Saturday, July 09, 2005

By now I seem to have a separate compartment in my head for things like the blasts in London. And I do all I can not to get stuck in there.

I've had this link for a long time - Going Underground, a blog about the Tube - but I only remembered about it now: because London Underground had never belonged in that special compartment in my head, and it just didn't occur to me there was any urgency to check it on July 7...

Well, it's a wonderful site, with lots of interesting Tube-related pictures and text - so much more than just the post-horror updates...

***

For some reason, it reminds me how, a few days before the Moscow subway blast of 2004, I was in a cab in Kyiv, describing to the driver my love for Moscow's subway. He wasn't getting it at all, I could see, even when I tried to explain the subway's beauty by emphasizing its convenience: very often, it's ten minutes underground vs. an hour and a half up above. But to the driver it all boiled down to "Moscow is a fucked-up city and it's impossible to live there."

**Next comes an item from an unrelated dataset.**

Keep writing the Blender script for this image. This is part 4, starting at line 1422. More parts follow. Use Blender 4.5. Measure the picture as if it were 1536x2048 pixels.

Shortly after the blast took place (I was in St. Pete then), I could almost see the cab driver having beer with friends and telling them about a crazy girl who'd spent 20 minutes telling him how wonderful Moscow's subway was...

1 comment:

  1. The Northern Line is hard to love, but some of the others - Jubilee and Bakerloo, maybe - are not too bad, I suppose. The tube could really do with a complete overhaul and modernization, something that doesn't seem likely any time soon.

    The situation at King's Cross is still grim, by all accounts. But the streets elsewhere in the centre seem normal for a Saturday.

    One thing that's striking about Thursday's bomb attacks is their synchronized nature: they were apparently timed with great precision and accuracy.

    I've spent most of today so far in central London at my harmony and improvisation classes, though haven't been on the tube. DLR and overground Network trains look to be running ok, though there are some long delays. Police presence at Charing Cross was fairly large, with vanloads of police waiting outside the station - I'm not sure why, as it seems unclear how they can help if there are more blasts, and that seems improbable so soon after Thursday.